Se prestarmos atenção, podemos observar a atitude dos nativos. Eles estão com corpos pintados e segurando lanças, apontam para as caravelas. Duas figuras chamam atenção. Sabe quais? A primeira ocupa o centro da tela: um homem está em uma postura diferente da dos outros e ergue a lança sobre a cabeça. Será que ele está desesperado ou pensando em reagir? As duas possibilidades fazem sentido. A segunda ocupa o canto direito e tem destaque por estar em outra cor – azulada. É um menino que parece não querer olhar para está acontecendo e é amparado pela mão de um adulto.
Todos esses elementos nos mostram que o quadro focaliza a reação dos nativos com a chegada dos colonizadores portugueses. Outra pista é o ponto de vista da pintura: observe que se trata de uma perspectiva da praia para o mar, e não do mar para a praia – a pintura tenta, então, mostrar a visão dos índios, de quem estava na terra antes da chegada dos colonizadores.
Entendeu tudo? Está pronto para responder? Vamos acertar, eliminando também as respostas incorretas.
Pertencentes ao patrimônio cultural brasileiro, a carta de Pero Vaz de Caminha e a obra de Portinari retratam a chegada dos portugueses ao Brasil. Da leitura dos textos, constata-se que
- a) a carta de Pero Vaz de Caminha representa uma das primeiras manifestações artísticas dos portugueses em terras brasileiras e preocupa-se apenas com a estética literária. ( Incorreta. Como vimos, a carta tinha objetivo de relatar as descobertas ao Reino)

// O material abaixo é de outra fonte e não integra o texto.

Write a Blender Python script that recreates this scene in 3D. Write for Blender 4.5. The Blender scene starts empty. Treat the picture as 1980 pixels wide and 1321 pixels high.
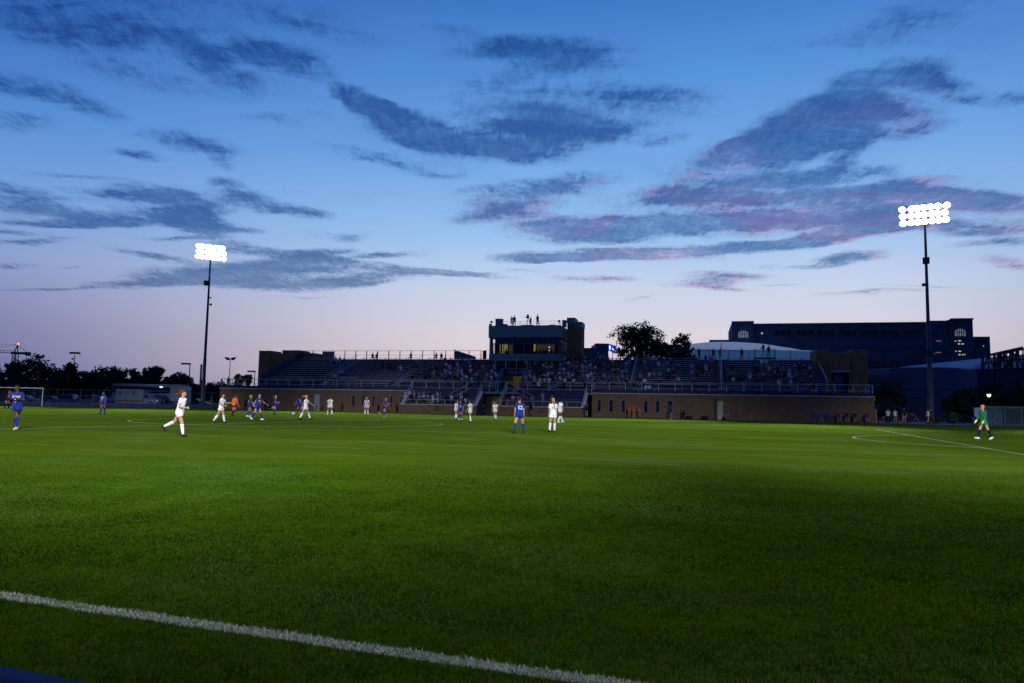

- b) a tela de Portinari retrata indígenas nus com corpos pintados, cuja grande significação é a afirmação da arte acadêmica brasileira e a contestação de uma linguagem moderna. (Incorreta. A resposta é bem absurda, por desconsiderar o primeiro texto. Além disso, não há afirmação da arte acadêmica, porque esse tipo de arte era essencialmente figurativa – século XIX – e a linguagem do pintor era mais moderna)
- c) a carta, como testemunho histórico-político, mostra o olhar do colonizador sobre a gente da terra, e a pintura destaca, em primeiro plano, a inquietação dos nativos. (Correta. Não ficou difícil depois da análise, certo?)
- d) as duas produções, embora usem linguagens diferentes — verbal e não verbal —, cumprem a mesma função social e artística. (Incorreta. A carta tinha uma função muito prática, enquanto a tela retrata artisticamente uma perspectiva sobre um acontecimento)
- e) a pintura e a carta de Caminha são manifestações de grupos étnicos diferentes, produzidas em um mesmo momento histórico, retratando a colonização. (Incorreta. Basta ver a data da tela – século XX – e lembrar a data da “descoberta” – século XVI)
Viu como a interpretação dos textos foi importante? Entendeu como essa tarefa deve ser executada? Agora, observe que, além disso, também precisamos de alguns conhecimentos sobre Artes, de modo geral. Isso se deve a outra característica da prova do ENEM: relacionar as disciplinas que compõem as áreas gerais. Conversaremos mais sobre isso depois, é assunto para outro post. Até breve!